TeeBoan is a good sport and a gentleman. A good-humored shooter, he is a longtime member of the Ogreatti, the band of buddies who rally around Big Daddy Ogre and identify themselves with "Mr." as their clan tag.




Speaking of clan tags -- I've racked my brain trying to come up with a good clan tag to represent Sythbane Squadron. I came up with "squadron" for the blog name because it suggests teamwork and camaraderie, flying and fighting together, and patriotism. The problem is that abbreviating Sythbane Squadron yields "SS," and I'll be damned if I put those letters in front of my name and let anyone mistakenly associate me the Waffen SS or neo-Nazis, whose notions are evil and abhorrent. As Doc Holiday said in "Wyatt Earp," I disapprove of their very existence.

Do any of you Sythbane Squadron mates have proposals for a clan tag that would fit in the four- or five-character limit for clan tag fields and signify us appropriately? Please post your ideas in a comment or e-mail them to me.

Glitches, Updates and Forums

By Fartknocckker
Sythbane Squadron contributor

We all have played a game and thought some aspect was not right. Your character or an enemy gets stuck in a wall. Checkpoints are not saving your progress correctly. The items you collect aren't being counted. Or, maybe you pull off a feat in the game that you're not supposed to be able to. Gamers call such problems "glitches."

There are several types of glitches, but technically a glitch is a problem in the game's code in which the inputs of a circuit change, and the result is a random value not originally programmed.

Intentional glitching results from hackers manipulating code. A perfect example is the recent hack in Left 4 Dead in which a player could spawn weapons at will or make maps small and people huge.

Another type of glitch is simply bad programming that causes poor collision detection or game freezing.

We take for granted now that consoles can download updates to fix the glitches and even add new content. But in decades prior to 2000, if your console had a problem, you just had to deal with it.

How do developers learn what the problems are, so they can deal with it instead of you? Forums. They are a very effective tool for developers to use to identify problems with their games, because the information comes directly from players who suffer these problems first-hand.
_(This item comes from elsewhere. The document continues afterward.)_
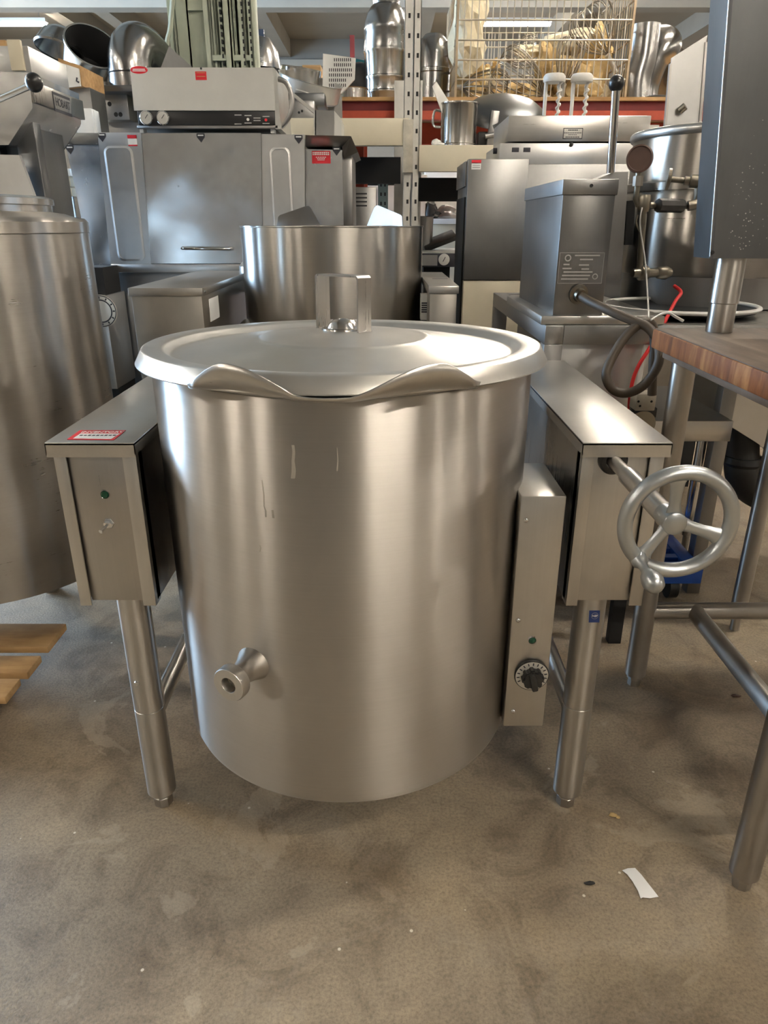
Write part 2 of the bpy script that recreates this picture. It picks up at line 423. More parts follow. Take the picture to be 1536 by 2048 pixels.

Tom Clancy's Rainbow Six: Vegas 2 has an achievement for completing the game on the hardest difficulty. I did it three times and still failed to unlock the achievement. I posted this problem on the Ubisoft forum and soon realized that other players had reported the same difficulty. Six weeks later, there was an update. I started the game from the beginning, made it to the third checkpoint on the first level and the achievement popped. It took a little time, but the problem was fixed -- thanks in large part to the forum.

Epic Games recently announced it will release a major update for Gears of War 2. This update will mostly address online exploits and issues, most notably client side hit detection on the shotgun in high-latency matches. That means that if you're playing in an online match and you are not the host (client side) and the connection is laggy (high latency), your shells will be more likely to hit your target. That makes me very happy, because I was getting tired of pumping rounds from the shotgun into an ugly Horde head only to have that player turn and take me down in one shot. Some of the issues in this Gears 2 update are a direct result of posts on their forum.

So if you are unhappy with a game, know that you have a voice in the forums. Support the forums with posts of things you would like to see fixed or improved. It works!


Sythbane Squadron contributor Fartknocckker is a longtime Xbox Live friend and ally of Sythbane. Fartknocckker is also an ace at shooters who will kill you and then politely salute you with an easygoing Southern gentility.